Chief Minister proposes extension of UK legislation covering British citizenship

States Members are due to debate the proposition in October

RECENT UK legislation related to British citizenship could soon apply in Jersey.

Chief Minister Lyndon Farnham has lodged a proposition to extend the Nationality and Borders Act 2022, British Nationality Act 2023 and British Citizenship Act 2024, as well as some other historic British nationality legislation, to the Island.

The laws are most likely to affect people living in Jersey who are migrants or refugees – but the report accompanying Deputy Farnham’s proposition states that those changes will be positive.

For those seeking to apply for citizenship, their rights would be enhanced, certain restrictions would be waived in particular situations, with historical anomalies corrected.

The British Nationality Act 1981, which sets out how a person can become a British citizen, already applies to Jersey and other Crown Dependencies.

States Members are due to debate approving the extensions in October. Adopting the laws – a process that involves the Royal Court – would allow Jersey to remain aligned with the UK.

“Constitutionally, it is appropriate that matters of nationality and British Citizenship are determined in Jersey in the same way as in the United Kingdom,” Deputy Farnham said in the accompanying report.

Which UK laws could become Jersey laws?

The Nationality and Borders Act 2022, which became law on 28 April 2022, contains provisions about nationality, asylum and immigration which are relevant to the Island because it is a Crown Dependency and it is in the “Common Travel Area”.

It was the cornerstone of the Conservative government’s New Plan for Immigration and focuses on penalising refugees who travel to the UK through “irregular” means.

Part one, which is relevant to Jersey, sets out some altered criteria for becoming a British overseas territories citizen, powers of the Secretary of State relating to citizenship, and the registration of stateless minors.

The British Nationality (Regularisation of Past Practice) Act 2023 is less wide-ranging and tackles a very specific historical anomaly. This Act makes a change to the British Nationality Act 1981 to clarify the status of people born in the UK to EU, EEA and Swiss nationals between specified dates.

Under that BNA 1981, an individual born in the UK is a British citizen automatically from birth where one of their parents is British or settled here. Between 1 January 1983 and 1 October 2000, EU, EEA and Swiss nationals were considered settled if they were living in England, Scotland, Wales or Northern Ireland and exercising a free-movement right there.

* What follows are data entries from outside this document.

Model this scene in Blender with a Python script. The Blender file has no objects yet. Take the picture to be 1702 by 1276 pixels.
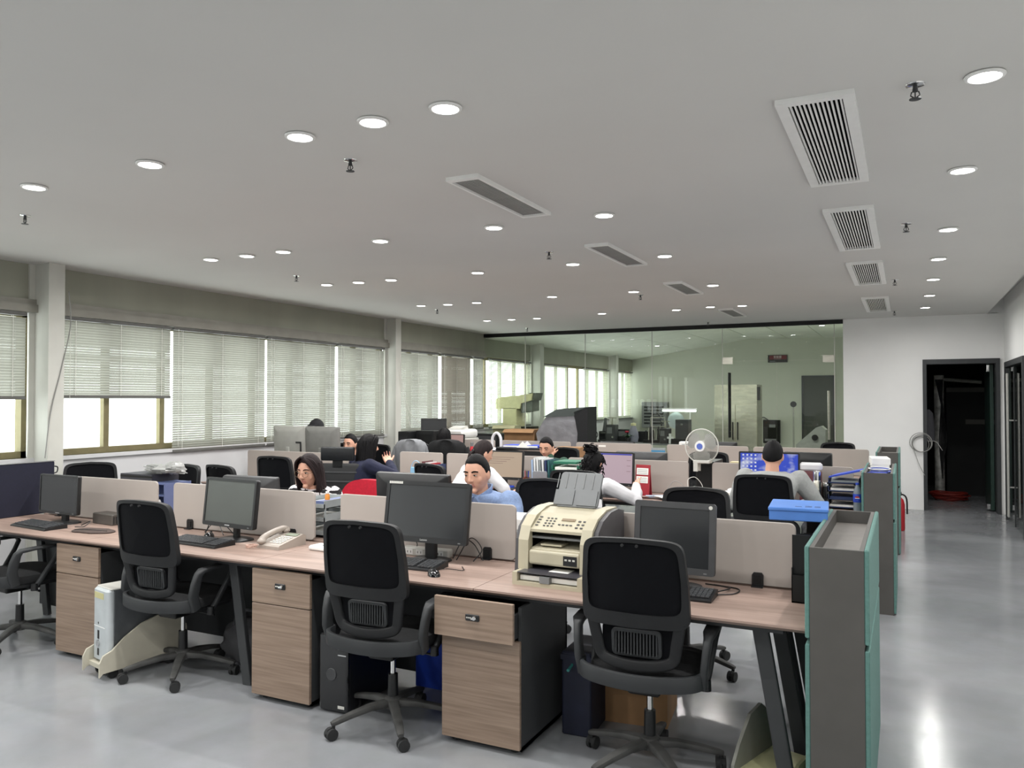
import bpy, bmesh, math, random
from mathutils import Vector, Matrix, noise
random.seed(7)
PI = math.pi
S = bpy.context.scene
COL = S.collection

# ---------------------------------------------------------------- camera
cam_d = bpy.data.cameras.new('camera')
cam_d.sensor_width = 36.0
cam_d.lens = 36.0 * 1318.0 / 1702.0
cam_d.clip_end = 200
cam = bpy.data.objects.new('camera', cam_d)
COL.objects.link(cam)
cam.location = (0, 0, 1.62)
cam.rotation_euler = (math.radians(91.1), 0, math.radians(26.4))
S.camera = cam

# ---------------------------------------------------------------- world, exposure
SKY = 4.6            # overcast daylight outside the windows
LAMP = 14.5          # power of one ceiling downlight
S.view_settings.view_transform = 'Standard'
S.view_settings.look = 'None'
S.view_settings.gamma = 1.0
S.view_settings.use_curve_mapping = False
S.view_settings.exposure = -0.22
world = bpy.data.worlds.new('overcast_sky')
S.world = world
world.use_nodes = True
_bg = world.node_tree.nodes['Background']
_bg.inputs['Color'].default_value = (0.96, 1.0, 0.98, 1)
_bg.inputs['Strength'].default_value = SKY

# ---------------------------------------------------------------- materials
def lin(c):
    if isinstance(c, str):
        c = c.lstrip('#')
        c = [int(c[i:i+2], 16) / 255 for i in (0, 2, 4)]
        c = [v / 12.92 if v <= .04045 else ((v + .055) / 1.055) ** 2.4 for v in c]
    return (c[0], c[1], c[2])
MATS = {}
def pm(name, col, rough=.5, metal=0., var=.08, scale=12., bump=0., spec=.5, stretch=None, coat=0., trans=0.):
    """plain procedural material: noise-varied base colour and optional fine relief"""
    if name in MATS: return MATS[name]
    m = bpy.data.materials.new(name); m.use_nodes = True
    nt = m.node_tree; b = nt.nodes['Principled BSDF']
    c = lin(col)
    tc = nt.nodes.new('ShaderNodeTexCoord'); mp = nt.nodes.new('ShaderNodeMapping')
    nt.links.new(tc.outputs['Object'], mp.inputs['Vector'])
    if stretch: mp.inputs['Scale'].default_value = stretch
    nz = nt.nodes.new('ShaderNodeTexNoise'); nz.inputs['Scale'].default_value = scale; nz.inputs['Detail'].default_value = 4
    nt.links.new(mp.outputs['Vector'], nz.inputs['Vector'])
    rp = nt.nodes.new('ShaderNodeValToRGB')
    rp.color_ramp.elements[0].position = .3; rp.color_ramp.elements[1].position = .7
    rp.color_ramp.elements[0].color = (*[max(0, v * (1 - var)) for v in c], 1)
    rp.color_ramp.elements[1].color = (*[min(1, v * (1 + var)) for v in c], 1)
    nt.links.new(nz.outputs['Fac'], rp.inputs['Fac'])
    nt.links.new(rp.outputs['Color'], b.inputs['Base Color'])
    b.inputs['Roughness'].default_value = rough; b.inputs['Metallic'].default_value = metal
    b.inputs['Specular IOR Level'].default_value = spec
    if coat: b.inputs['Coat Weight'].default_value = coat; b.inputs['Coat Roughness'].default_value = .12
    if bump:
        bp = nt.nodes.new('ShaderNodeBump'); bp.inputs['Strength'].default_value = bump; bp.inputs['Distance'].default_value = .01
        nt.links.new(nz.outputs['Fac'], bp.inputs['Height']); nt.links.new(bp.outputs['Normal'], b.inputs['Normal'])
    if trans:
        out = nt.nodes['Material Output']
        tr = nt.nodes.new('ShaderNodeBsdfTranslucent'); mx = nt.nodes.new('ShaderNodeMixShader')
        nt.links.new(rp.outputs['Color'], tr.inputs['Color'])
        mx.inputs[0].default_value = trans
        nt.links.new(b.outputs[0], mx.inputs[1]); nt.links.new(tr.outputs[0], mx.inputs[2])
        nt.links.new(mx.outputs[0], out.inputs['Surface'])
    MATS[name] = m
    return m
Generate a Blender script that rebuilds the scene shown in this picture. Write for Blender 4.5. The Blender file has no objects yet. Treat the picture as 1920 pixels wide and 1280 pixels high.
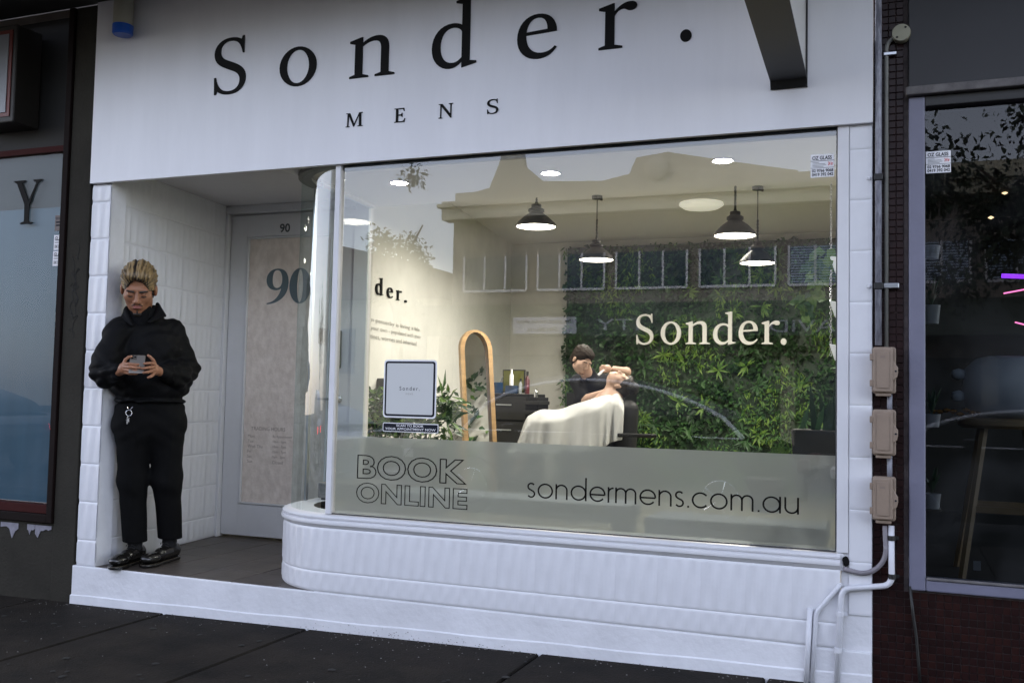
import bpy, math, random
import numpy as np
from mathutils import Vector, Matrix, Euler
random.seed(7); rng = np.random.default_rng(7)
sc = bpy.context.scene; COL = sc.collection
# ------------------------------------------------------------------ camera, sky, sun, exposure
CAM = np.array([4.4775, -4.3961, 1.0382]); FPX = 1824.61
MR = np.array([[0.92950588, 0.36819484, 0.0212457], [-0.00045015, 0.05873911, -0.99827327], [-0.36880701, 0.92789131, 0.05476409]])
cd = bpy.data.cameras.new('camera'); co = bpy.data.objects.new('camera', cd); COL.objects.link(co)
cd.sensor_width = 36.0; cd.lens = FPX / 1920 * 36.0; cd.clip_end = 500; cd.clip_start = 0.05
m = Matrix(((MR[0][0], -MR[1][0], -MR[2][0], CAM[0]), (MR[0][1], -MR[1][1], -MR[2][1], CAM[1]), (MR[0][2], -MR[1][2], -MR[2][2], CAM[2]), (0, 0, 0, 1)))
co.matrix_world = m; sc.camera = co
w = bpy.data.worlds.new('World'); sc.world = w; w.use_nodes = True
wn = w.node_tree.nodes; wl = w.node_tree.links
sky = wn.new('ShaderNodeTexSky'); sky.sky_type = 'NISHITA'; sky.sun_disc = False
SUN_EL, SUN_AZ = math.radians(40), math.radians(300)
sky.sun_elevation = SUN_EL; sky.sun_rotation = SUN_AZ; sky.dust_density = 1.0; sky.ozone_density = 1.6
bg = wn['Background']; hs = wn.new('ShaderNodeHueSaturation'); hs.inputs['Saturation'].default_value = 0.52; wl.new(sky.outputs[0], hs.inputs['Color']); tn = wn.new('ShaderNodeMix'); tn.data_type = 'RGBA'; tn.blend_type = 'MULTIPLY'; tn.inputs[0].default_value = 1.0; tn.inputs[7].default_value = (1.025, 0.98, 1.01, 1); wl.new(hs.outputs[0], tn.inputs[6]); wl.new(tn.outputs[2], bg.inputs[0])  # overcast: the blue is washed out; bg.inputs[1].default_value = 0.15
ld = bpy.data.lights.new('sun', 'SUN'); ld.energy = 1.5; ld.angle = math.radians(40); ld.color = (1, 0.97, 0.94)
lo = bpy.data.objects.new('sun', ld); COL.objects.link(lo)
sd = Vector((math.sin(SUN_AZ) * math.cos(SUN_EL), math.cos(SUN_AZ) * math.cos(SUN_EL), math.sin(SUN_EL)))
lo.rotation_euler = sd.to_track_quat('Z', 'Y').to_euler(); lo.location = (2, -6, 9)
sc.view_settings.view_transform = 'Standard'; sc.view_settings.look = 'None'
sc.view_settings.exposure = -0.52; sc.view_settings.gamma = 1.0
try: sc.view_settings.use_curve_mapping = False
except Exception: pass
sc.render.engine = 'CYCLES'
cy = sc.cycles; cy.use_denoising = True; cy.max_bounces = 8; cy.diffuse_bounces = 4; cy.glossy_bounces = 4
cy.transmission_bounces = 6; cy.transparent_max_bounces = 12; cy.caustics_reflective = False; cy.caustics_refractive = False
cy.sample_clamp_indirect = 6.0
LIGHT = 2.2

def ray(px, py):
    return MR.T @ np.array([(px - 960) / FPX, (py - 640) / FPX, 1.0])
def at(px, py, ax=1, v=0.0):
    r = ray(px, py); t = (v - CAM[ax]) / r[ax]; return CAM + t * r
# ------------------------------------------------------------------ materials
MATS = {}
def mat(name, col, rough=0.6, metal=0.0, spec=0.5, noise=0.0, nscale=8.0, bump=0.0, bscale=40.0, col2=None, emit=None, estr=0.0, coat=0.0, sheen=0.0, stretch=(1, 1, 1)):
    if name in MATS: return MATS[name]
    M = bpy.data.materials.new(name); M.use_nodes = True; MATS[name] = M
    nt = M.node_tree; b = nt.nodes['Principled BSDF']
    b.inputs['Base Color'].default_value = (*col, 1); b.inputs['Roughness'].default_value = rough
    b.inputs['Metallic'].default_value = metal; b.inputs['Specular IOR Level'].default_value = spec
    if coat: b.inputs['Coat Weight'].default_value = coat
    if sheen: b.inputs['Sheen Weight'].default_value = sheen
    if emit: b.inputs['Emission Color'].default_value = (*emit, 1); b.inputs['Emission Strength'].default_value = estr
    if noise or col2 or bump:
        tc = nt.nodes.new('ShaderNodeTexCoord'); mp = nt.nodes.new('ShaderNodeMapping'); nt.links.new(tc.outputs['Object'], mp.inputs[0])
        mp.inputs['Scale'].default_value = stretch
    if noise or col2:
        n = nt.nodes.new('ShaderNodeTexNoise'); n.inputs['Scale'].default_value = nscale; n.inputs['Detail'].default_value = 6; n.inputs['Roughness'].default_value = 0.65
        nt.links.new(mp.outputs[0], n.inputs['Vector'])
        r = nt.nodes.new('ShaderNodeValToRGB'); nt.links.new(n.outputs[0], r.inputs[0])
        c2 = col2 or tuple(c * (1 - noise) for c in col)
        r.color_ramp.elements[0].position = 0.35; r.color_ramp.elements[1].position = 0.65
        r.color_ramp.elements[0].color = (*c2, 1); r.color_ramp.elements[1].color = (*col, 1)
        nt.links.new(r.outputs[0], b.inputs['Base Color'])
    if bump:
        n2 = nt.nodes.new('ShaderNodeTexNoise'); n2.inputs['Scale'].default_value = bscale; n2.inputs['Detail'].default_value = 5
        nt.links.new(mp.outputs[0], n2.inputs['Vector'])
        bp = nt.nodes.new('ShaderNodeBump'); bp.inputs['Strength'].default_value = bump; bp.inputs['Distance'].default_value = 0.01
        nt.links.new(n2.outputs[0], bp.inputs['Height']); nt.links.new(bp.outputs[0], b.inputs['Normal'])
    return M
white_tile = mat('white_tile_paint', (0.74, 0.745, 0.77), 0.32, noise=0.09, nscale=4, bump=0.12, bscale=22)
white_plinth = mat('white_plinth_paint', (0.74, 0.745, 0.77), 0.5, noise=0.13, nscale=3.3, bump=0.35, bscale=30)
white_wood = mat('white_wood_paint', (0.70, 0.70, 0.72), 0.4, noise=0.05, nscale=6, bump=0.1, bscale=30)
fascia_white = mat('fascia_white', (0.76, 0.76, 0.785), 0.33, noise=0.06, nscale=1.6, bump=0.02, bscale=3, stretch=(3, 1, .5))
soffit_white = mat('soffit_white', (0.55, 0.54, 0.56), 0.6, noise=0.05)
black_letter = mat('black_letter', (0.006, 0.006, 0.006), 0.7, spec=0.15)
black_metal = mat('black_metal', (0.012, 0.012, 0.011), 0.5, noise=0.3, nscale=5)
dark_rubber = mat('dark_seal', (0.02, 0.022, 0.027), 0.5)
steel = mat('brushed_steel', (0.4, 0.42, 0.44), 0.3, metal=0.9)
silver = mat('silver', (0.7, 0.7, 0.72), 0.2, metal=1.0)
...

The British Nationality (Regularisation of Past Practice) Act 2023 confirms this position in law, and it therefore protects the nationality rights of people born in the UK to a parent who was considered settled on the basis of exercising a free-movement right, and those who registered or naturalised as British citizens on the basis of that policy.

The change does not create “new” British citizens, but protects the citizenship of individuals who were long considered British already under established Home Office policy.

The British Nationality (Irish Citizens) Act 2024 makes the provision for Irish citizens who have been resident in the United Kingdom for five years to be entitled to British citizenship. The route to gaining that citizenship will be similar to the existing route for British nationals under the BNA 1981. Deputy Farnham also referred to the extension of a number of other historic laws as a matter of “housekeeping”.